The UN on Wednesday separately reported that some of the world’s “governments plan to produce around 110% more fossil fuels in 2030 than would be consistent with limiting warming to 1.5 [degrees] C, and 69% more than would be consistent with 2 [degrees] C,” the temperature rise thresholds set in the 2015 Paris Agreement. The New York Times reported that “In 2030, if current projections hold, the United States will drill for more oil and gas than at any point in its history. Russia and Saudi Arabia plan to do the same.”

This new “carbon bomb” reporting provides journalists with context for their stories about COP28 — which runs November 30 through December 12 — and fodder for follow-up reporting at home and after the summit. The fundamental question is: Will governments defuse these carbon bombs or allow the projects to proceed, despite their catastrophic climate implications?

China is responsible for the largest number of carbon bombs — 141 projects representing 28% of possible future emissions from these projects — followed by Russia (41) and the US (28).
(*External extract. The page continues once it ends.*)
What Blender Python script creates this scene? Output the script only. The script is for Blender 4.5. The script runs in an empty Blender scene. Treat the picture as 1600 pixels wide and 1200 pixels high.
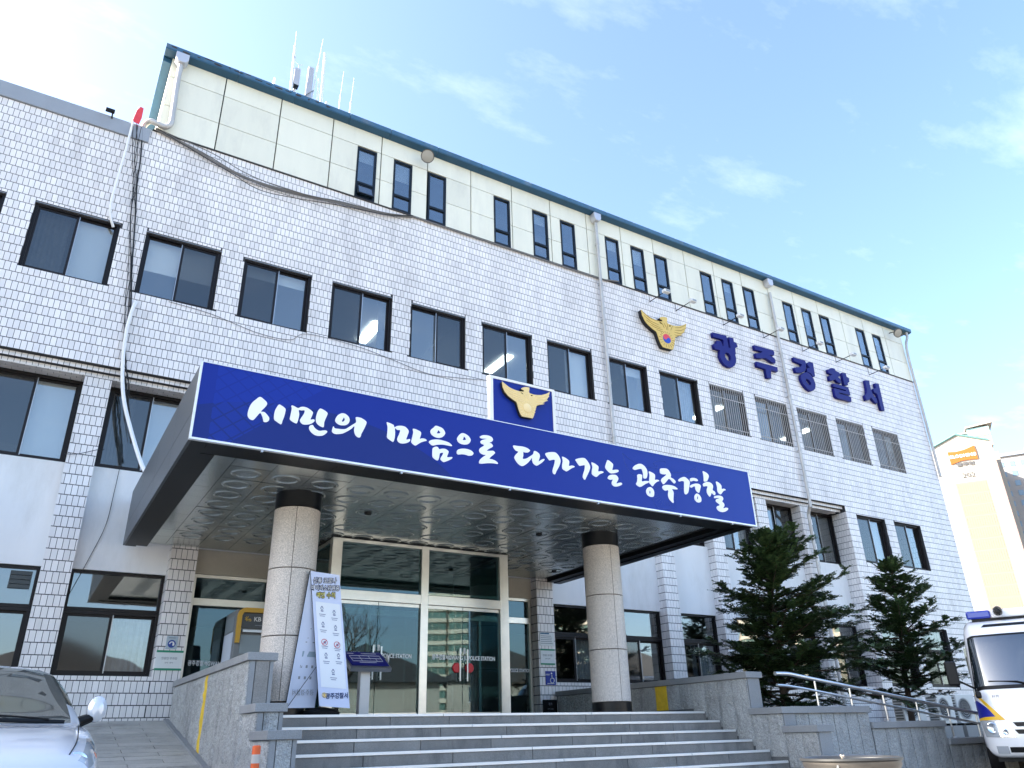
import bpy, bmesh, math, random
from mathutils import Vector, Matrix
random.seed(7)
SC = bpy.context.scene
COL = SC.collection
PI = math.pi
R = math.radians

# ------------------------------------------------------------------ camera
cam_d = bpy.data.cameras.new('camera')
cam = bpy.data.objects.new('camera', cam_d)
COL.objects.link(cam)
FW = Vector((0.48100983, 0.77036474, 0.41853042)).normalized()
RT = Vector((0.85389942, -0.5198614, -0.02449315)).normalized()
UP = RT.cross(FW).normalized()
CAM = Vector((0.0, -15.0, 1.6))
cam.matrix_world = Matrix(((RT.x, UP.x, -FW.x, CAM.x), (RT.y, UP.y, -FW.y, CAM.y), (RT.z, UP.z, -FW.z, CAM.z), (0, 0, 0, 1)))
cam_d.sensor_width = 36.0
cam_d.lens = 1197.67 / 1600 * 36.0
cam_d.clip_start = 0.1
cam_d.clip_end = 6000
SC.camera = cam

# ------------------------------------------------------------------ sky and sun
SUN = Vector((-0.80, 0.40, 0.52)).normalized()      # towards the sun: left of the building and a little behind it
w = bpy.data.worlds.new('World')
SC.world = w
w.use_nodes = True
nt = w.node_tree
for n in list(nt.nodes):
    nt.nodes.remove(n)
N = nt.nodes.new
L = nt.links.new
sky = N('ShaderNodeTexSky')
sky.sky_type = 'NISHITA'
sky.sun_disc = False
sky.sun_elevation = math.asin(SUN.z)
sky.sun_rotation = math.atan2(SUN.x, SUN.y)
sky.altitude = 50
sky.air_density = 1.0
sky.dust_density = 2.8
sky.ozone_density = 2.6
tc = N('ShaderNodeTexCoord')
sp = N('ShaderNodeSeparateXYZ')
L(tc.outputs['Generated'], sp.inputs[0])
zz = N('ShaderNodeMath'); zz.operation = 'MAXIMUM'; zz.inputs[1].default_value = 0.06
L(sp.outputs['Z'], zz.inputs[0])
dx = N('ShaderNodeMath'); dx.operation = 'DIVIDE'
dy = N('ShaderNodeMath'); dy.operation = 'DIVIDE'
L(sp.outputs['X'], dx.inputs[0]); L(zz.outputs[0], dx.inputs[1])
L(sp.outputs['Y'], dy.inputs[0]); L(zz.outputs[0], dy.inputs[1])
cb = N('ShaderNodeCombineXYZ')
L(dx.outputs[0], cb.inputs[0]); L(dy.outputs[0], cb.inputs[1])
mp = N('ShaderNodeMapping')
mp.inputs['Scale'].default_value = (1.0, 1.9, 1)
mp.inputs['Location'].default_value = (3.1, 1.7, 0)
L(cb.outputs[0], mp.inputs[0])
nz = N('ShaderNodeTexNoise')
nz.inputs['Scale'].default_value = 2.6
nz.inputs['Detail'].default_value = 8
nz.inputs['Roughness'].default_value = 0.62
L(mp.outputs[0], nz.inputs['Vector'])
rp = N('ShaderNodeValToRGB')
rp.color_ramp.elements[0].position = 0.54
rp.color_ramp.elements[0].color = (0, 0, 0, 1)
rp.color_ramp.elements[1].position = 0.84
rp.color_ramp.elements[1].color = (0.15, 0.15, 0.15, 1)
L(nz.outputs['Fac'], rp.inputs[0])
mx = N('ShaderNodeMix')
mx.data_type = 'RGBA'
L(rp.outputs[0], mx.inputs[0])
L(sky.outputs[0], mx.inputs[6])
mx.inputs[7].default_value = (6.4, 6.6, 6.9, 1)
bg = N('ShaderNodeBackground')
bg.inputs['Strength'].default_value = 0.105
L(mx.outputs[2], bg.inputs['Color'])
ow = N('ShaderNodeOutputWorld')
L(bg.outputs[0], ow.inputs[0])

sun_d = bpy.data.lights.new('sun', 'SUN')
sun_d.energy = 4.2
sun_d.angle = R(0.53)
sun_d.color = (1.0, 0.93, 0.82)
sun = bpy.data.objects.new('sun', sun_d)
COL.objects.link(sun)
sun.rotation_euler = (-SUN).to_track_quat('-Z', 'Y').to_euler()
sun.location = SUN * 100

SC.view_settings.view_transform = 'Standard'
SC.view_settings.look = 'None'
SC.view_settings.gamma = 1.0
SC.view_settings.exposure = 2.48
SC.view_settings.use_curve_mapping = False
SC.cycles.max_bounces = 7
SC.cycles.diffuse_bounces = 3
SC.cycles.glossy_bounces = 3
SC.cycles.transparent_max_bounces = 10
SC.cycles.caustics_reflective = False
SC.cycles.caustics_refractive = False
SC.cycles.sample_clamp_indirect = 4.0

# ------------------------------------------------------------------ materials
MATS = {}
def mat(name, col, rough=0.6, metal=0.0, var=0.0, vscale=3.0, bump=0.0, bscale=60.0, spec=0.5, coat=0.0, rnd=0.0,
        bdist=0.01, stain=None, streak=False, speck=None, emit=None):
    """Principled material; var = large soft colour variation, rnd = per piece variation, speck = fine grains"""
    if name in MATS:
        return MATS[name]
    m = bpy.data.materials.new(name)
    m.use_nodes = True
    t = m.node_tree
    b = t.nodes['Principled BSDF']
    b.inputs['Roughness'].default_value = rough
    b.inputs['Metallic'].default_value = metal
    b.inputs['Specular IOR Level'].default_value = spec
    b.inputs['Coat Weight'].default_value = coat
    c4 = (col[0], col[1], col[2], 1)
    out = None
    geo = None
    def position():
        nonlocal geo
        if geo is None:
            geo = t.nodes.new('ShaderNodeNewGeometry')
        return geo.outputs['Position']
    def mul(a_out, fac_out, lo, hi):
        mr = t.nodes.new('ShaderNodeMapRange')
        mr.inputs['To Min'].default_value = lo
        mr.inputs['To Max'].default_value = hi
        t.links.new(fac_out, mr.inputs['Value'])
        h = t.nodes.new('ShaderNodeVectorMath'); h.operation = 'SCALE'
        t.links.new(a_out, h.inputs[0]); t.links.new(mr.outputs[0], h.inputs['Scale'])
        return h.outputs[0]
    rgb = t.nodes.new('ShaderNodeRGB'); rgb.outputs[0].default_value = c4
    out = rgb.outputs[0]
    if var > 0:
        n = t.nodes.new('ShaderNodeTexNoise'); n.inputs['Scale'].default_value = vscale; n.inputs['Detail'].default_value = 6
        n.inputs['Roughness'].default_value = 0.65
        if streak:
            mpn = t.nodes.new('ShaderNodeMapping'); mpn.inputs['Scale'].default_value = (1, 1, 0.16)
            t.links.new(position(), mpn.inputs[0]); t.links.new(mpn.outputs[0], n.inputs['Vector'])
        else:
            t.links.new(position(), n.inputs['Vector'])
        cr = t.nodes.new('ShaderNodeMapRange'); cr.inputs['From Min'].default_value = 0.3; cr.inputs['From Max'].default_value = 0.7
        t.links.new(n.outputs['Fac'], cr.inputs['Value'])
        out = mul(out, cr.outputs[0], 1 - var, 1 + var * 0.6)
    if stain:
        scol, amount, sscale = stain
        n = t.nodes.new('ShaderNodeTexNoise'); n.inputs['Scale'].default_value = sscale; n.inputs['Detail'].default_value = 8
        n.inputs['Roughness'].default_value = 0.7
        mpn = t.nodes.new('ShaderNodeMapping'); mpn.inputs['Scale'].default_value = (1, 1, 0.3); mpn.inputs['Location'].default_value = (7, 3, 1)
        t.links.new(position(), mpn.inputs[0]); t.links.new(mpn.outputs[0], n.inputs['Vector'])
        cr = t.nodes.new('ShaderNodeMapRange'); cr.inputs['From Min'].default_value = 0.52; cr.inputs['From Max'].default_value = 0.78
        cr.inputs['To Max'].default_value = amount
        t.links.new(n.outputs['Fac'], cr.inputs['Value'])
        mm = t.nodes.new('ShaderNodeMix'); mm.data_type = 'RGBA'
        t.links.new(cr.outputs[0], mm.inputs[0]); t.links.new(out, mm.inputs[6])
        mm.inputs[7].default_value = (*scol, 1)
        out = mm.outputs[2]
    if speck:
        lo, hi, ss = speck
        n = t.nodes.new('ShaderNodeTexNoise'); n.inputs['Scale'].default_value = ss; n.inputs['Detail'].default_value = 3
        t.links.new(position(), n.inputs['Vector'])
        cr = t.nodes.new('ShaderNodeMapRange'); cr.inputs['From Min'].default_value = 0.33; cr.inputs['From Max'].default_value = 0.67
        t.links.new(n.outputs['Fac'], cr.inputs['Value'])
        out = mul(out, cr.outputs[0], lo, hi)
    if rnd > 0:
        g2 = t.nodes.new('ShaderNodeNewGeometry'); oi = t.nodes.new('ShaderNodeObjectInfo')
        ad = t.nodes.new('ShaderNodeMath'); ad.operation = 'ADD'
        t.links.new(g2.outputs['Random Per Island'], ad.inputs[0]); t.links.new(oi.outputs['Random'], ad.inputs[1])
        fr = t.nodes.new('ShaderNodeMath'); fr.operation = 'FRACT'; t.links.new(ad.outputs[0], fr.inputs[0])
        pw = t.nodes.new('ShaderNodeMath'); pw.operation = 'POWER'; pw.inputs[1].default_value = 0.55
        t.links.new(fr.outputs[0], pw.inputs[0])
        out = mul(out, pw.outputs[0], 1 - rnd, 1 + rnd * 0.35)
    t.links.new(out, b.inputs['Base Color'])
    if bump > 0:
        n = t.nodes.new('ShaderNodeTexNoise'); n.inputs['Scale'].default_value = bscale; n.inputs['Detail'].default_value = 5
        t.links.new(position(), n.inputs['Vector'])
        bn = t.nodes.new('ShaderNodeBump'); bn.inputs['Strength'].default_value = min(1.0, bump); bn.inputs['Distance'].default_value = bdist
        t.links.new(n.outputs['Fac'], bn.inputs['Height']); t.links.new(bn.outputs[0], b.inputs['Normal'])
    if emit:
        b.inputs['Emission Color'].default_value = (*emit[0], 1)
        b.inputs['Emission Strength'].default_value = emit[1]
    MATS[name] = m
    return m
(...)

Sixty-one countries have greenlighted such projects; all, but North Korea, are signatories to the Paris Agreement. This new reporting follows up on a Guardian investigation published last year which was similarly a treasure trove of story ideas about fossil fuel projects on every continent.

The exposé in Le Monde and the Guardian is based on research by the French NGOs Data for Good and Éclaircies, which also identified financial institutions bankrolling the bombs. This is a critical area for journalists to explore; “follow the money” is usually a good idea for reporters. While few banks “directly finance carbon bombs,” notes Le Monde, “they massively support the 45 companies that operate them. In 2022, these carbon bomb developers received over $160 billion in financing, in the form of loans or bonds.”

JPMorgan Chase was the “single biggest financier,” the Guardian reported, followed by Citi and Bank of America. Three Chinese banks and three European banks, plus Wells Fargo, round out the top 10. Seven of these top 10 financiers are members of the Net-Zero Banking Alliance. In statements to the Guardian, bank spokespeople used words like “ambition,” “working to,” and “taking pragmatic steps” to describe their efforts to align their lending portfolios with the goal of net-zero emissions by 2050. But there’s a difference between words and actions, and that gap is ripe for journalists’ inquiry.

COP28 is a fast-approaching opportunity for journalists to ask government officials, fossil fuel executives, and the bankers behind them about these “carbon bombs.” Defenders of developing more oil, gas, and coal say they are protecting humanity from economic want, but the stratospheric advance of clean energy over the past decade demonstrates there are other ways to power our economies. Meanwhile, the science is clear: Hundreds of carbon bombs and preservation of a livable climate don’t mix.